8. For the reasons aforementioned we are unable to hold that Section 14 of the Act, in so for as it empowers the members of the Gram Panchayat to remove the Pradhan of a Gram Sabha by moving a motion of no-confidence, is unconstitutional and void being violative of the concept of democracy or is arbitrary and unreasonable so as to be hit by Article 14 of the Constitution.
9. It was urged by the learned counsel for the petitioners that in the event of removal of a Pradhan by a motion of no-confidence, the Up-Pradhan takes over as Pradhan under Section 12H of the Act and that there is no provision in the Act or the Rules which requires that a fresh election be held to elect a new Pradhan within a particular period. It is submitted that under Section 11A of the Act provision is made for reservation of the offices of Pradhans for the Scheduled Castes, the Scheduled Tribes and the backward classes and for women and that the said policy of reservation would be frustrated if a Pradhan of a Gram Sabha belonging to a reserved category is removed and another Pradhan belonging to the said category is not elected before the expiry of the term fixed for the Pradhan belonging to the said category. It has also been urged that in the event of the removal of a Pradhan belonging to a reserved category, the Up-Pradhan, who takes over as Pradhan, may be a person who does not belong to that reserved category and that the removal of the Pradhan in such a case would result in the object underlying the policy of reservation contained in Section 11A would be defeated by the members of the Gram Panchayat. Though these submissions do not touch upon the question of validity of Section 14 of the Act, but they raise issues which need consideration by the authorities at the proper level. Shri Yogeshwar Prasad, the learned senior counsel appearing for the State of Uttar Pradesh, states that attention of the authorities would be invited to these aspects so that appropriate action can be taken soon.

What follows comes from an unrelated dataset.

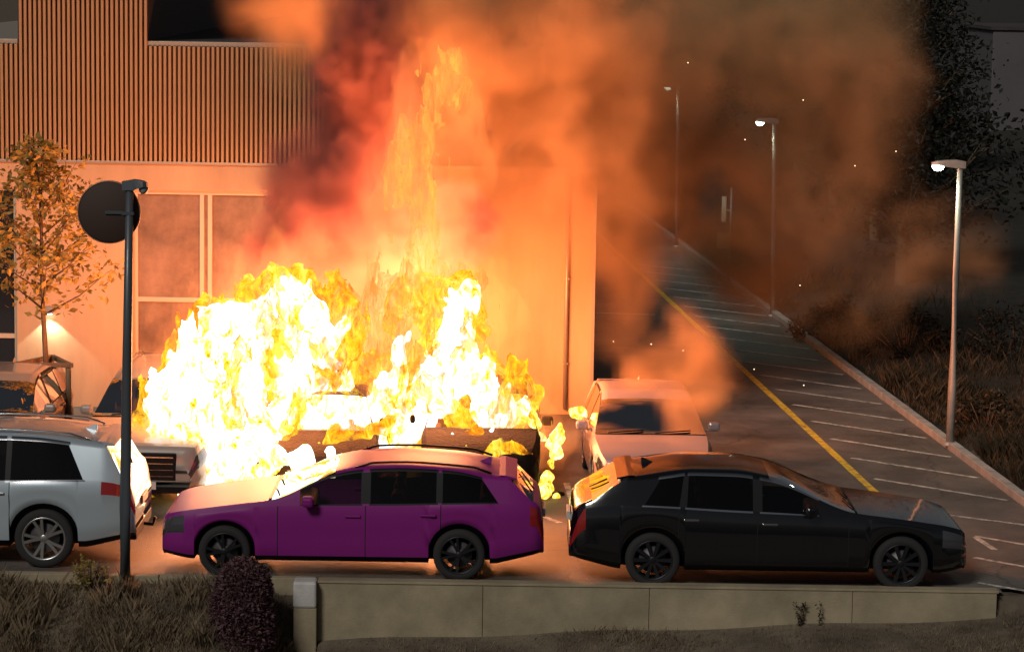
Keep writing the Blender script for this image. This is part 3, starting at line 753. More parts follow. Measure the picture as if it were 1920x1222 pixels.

10. Another grievance that has been raised by the learned coun-sel for the petitioners in some of these cases is that in the Writ Petitions that were filed before the High Court, in addition to the challenge to the validity of Section 14 of the Act, the Petitioners had also raised other questions assailing the validi-ty of the provisions relating to the consideration of the motion of no-confidence. It has been submitted that the High Court did not go into the said questions and the writ petitions have been dismissed on the basis of the earlier judgment upholding the validity of Section 14 of the Act. We find that in many of the impugned judgment the High Court has only considered the question of validity of Section 14 of the Act and the writ petitions have been dismissed on the view that the said Section is valid. On the basis of the record it cannot be ascertained whether any other question was raised in the writ petitions but it was not consid-ered by the High Court. In the circumstances, we consider it appropriate, in the interest of justice, to direct that, if any of the petitioners whose writ petitions was dismissed by the High Court files a writ petition challenging his removal as Pradhan on the basis of a motion of removal passed under Section 14 of the Act on the ground that such action was taken without complying with the provisions of Section 14 or the relevant Rules in that regard, the High Court may, it if is satisfied that such a con-tention had been raised in the earlier writ petition but was not considered by the High Court while disposing the earlier writ petition, may permit the said petitioner to raise such a plea in the subsequent writ petition and consider the same on merits.
11. The appeals, special leave petitions and writ petitions are accordingly dismissed. But in the circumstances there will be no order as to costs.